Indonesian Political, Business & Finance News

New bourse bill must anticipate hostile takeovers

| Source: JP

New bourse bill must anticipate hostile takeovers

JAKARTA (JP): Christianto Wibisono, director of the Indonesian
Business Data Center, suggested yesterday that the government and
the House of Representatives eliminate loopholes in the stock
market bill to prevent hostile takeovers and privatization
practices.

Speaking in a discussion on the stock market bill conducted by
the House's ruling Golkar faction, Christianto warned the
government and the House that practices of company acquisitions
through stock exchanges, including hostile takeovers and
privatization, are becoming sophisticated.

"The bill needs to be rewritten in more detail and not one-
sided, especially concerning conflicts between independent
shareholders in an internal acquisition," Christianto said.

The House is scheduled to form a special team to deliberate
the stock exchange bill later this week.
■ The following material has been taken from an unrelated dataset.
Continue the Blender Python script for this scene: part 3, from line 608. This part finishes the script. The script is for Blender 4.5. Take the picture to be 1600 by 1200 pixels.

The bill is expected to
be passed into law later this year.

Hostile takeovers and privatization are actions taken by
certain investors to obtain majority stakes in companies listed
on a stock exchange.

Hostile takeovers and privatization come under scrutiny after
obscure businessman Jopie Widjaya and his business associates
acquired a majority stake in the publicly-listed Bank Papan
Sejahtera.

Hostile

Economist Sjahrir called the acquisition of the bank as a
hostile takeover, while Chairman of the Capital Market
Supervisory Agency Bacelius Ruru called it as a process of going
private.

In the United States, where stock market laws are advanced,
hostile takeovers and privatizing are regulated clearly. Laws
require investors to follow complicated and transparent
procedures before acquiring a company through a stock exchange.

"When investors silently raid a company -- when they are
already holding a certain percent of shares or when they are at a
trigger point -- they are required to announce their intention to
take over the company and offer an open tender-over," Christianto
said.

According to Indonesia's legal basis for stock markets, those
who already hold five percent of a company's shares through stock
markets are required to report it to the Stock Markets
Supervisory Agency.

"When an investor holds five percent of a company's shares it
is not enough for him to report it to related institutions. He
has to announce his intention and strategies," Christianto said.

In the case of Bank Papan Sejahtera, in which "the unwanted
practice" has already happened, Christianto suggested that the
investors -- Jopie and his associates -- have to undergo the
privatization processes by acquiring the rest of the bank's
shares with prices at the level of privatizing transactions.